中盤に、今にも倒れそうな様子で植木等が出てくる。息もたえだえ、といった感じでセリフをつぶやき、静かに去っていく。この作品が彼の遺作となり、エンドタイトルに讃辞が大写しになる。
彼の出演に監督の水田伸生(日テレのディレクター。かつて『マジカル頭脳パワー!』などのバラエティも手がけた)がこだわったであろうことは予想できる。
全盛期のクレージーキャッツの主戦場はまさしく日テレ。「およびでない?」で一世を風靡した「シャボン玉ホリデー」が記憶に焼きついている世代の水田にとって、自分の作品に植木を刻印するのは夢だったのだろう。同世代のわたしにはよーくわかるのだ。
「舞妓Haaaan!!!」は、その植木等が平均(たいら・ひとし)を演じた無責任シリーズ、あるいは森繁久彌の社長シリーズの直系に位置している。

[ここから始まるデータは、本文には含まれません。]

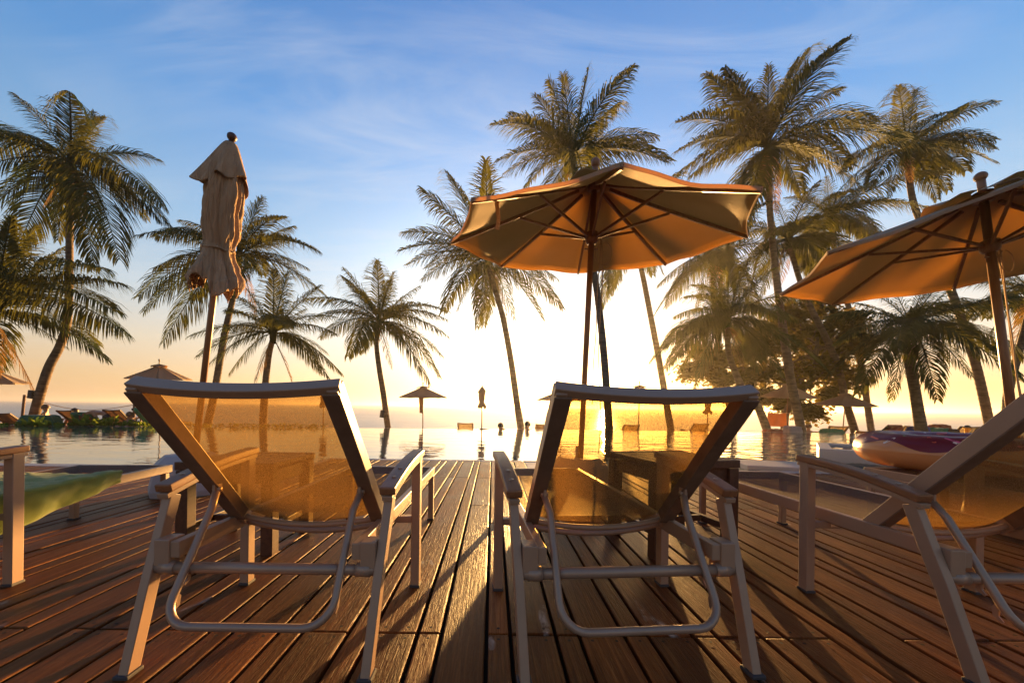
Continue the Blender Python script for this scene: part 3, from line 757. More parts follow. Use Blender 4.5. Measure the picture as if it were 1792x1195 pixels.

そうでもなければ、あの阿部サダヲを主演に(!!!)東宝が邦画番線で作品を封切るものか。いやーしかし時代は変わったなあ。
直系だけに、途中まで舞妓オタクの阿部サダヲが「舞妓さんと野球拳をする夢をかなえる」までのサラリーマン喜劇だったのに、しかし宮藤官九郎の脚本は次第に逸脱していく。
背後に家庭をまったく感じさせない阿部(だから植木のまっとうな後継者なのだ)と、置屋の息子で悲しい過去をもつプロ野球選手の堤真一の意地の張り合いがヒートアップし、彼らの狂気がそれぞれのパートナー(ちょっとネタバレになるので関係は言えない)の柴咲コウと小出早織をまきこんでとんでもないことになっていく……
宮藤のセリフはあいかわらず絶好調。いきなりプロ野球を引退して俳優になる堤に阿部が吐く罵倒が最高なのだ。
「おまえはスポーツ新聞の住人か?ここ(スポーツ欄)からここ(芸能欄)に引っ越しただけか?」
笑ったなあ。
しかし計算違いもある。阿部サダヲのテンションがのべつまくなしに高いため、舞妓とのお座敷遊びに突入するまでが上滑り気味。まあそれでも、次第に着るものが派手になっていくキムラ緑子(「パッチギ!」二作はよかった)とか、グループ魂&柴咲コウのとんでもないテーマソングとか、にやりと笑えるネタは満載。あまり期待しないで、時間つぶしのつもりで観れば納得の一本かも。
東宝のサラリーマン喜劇を観るのって、つまりはそういうことじゃないですか。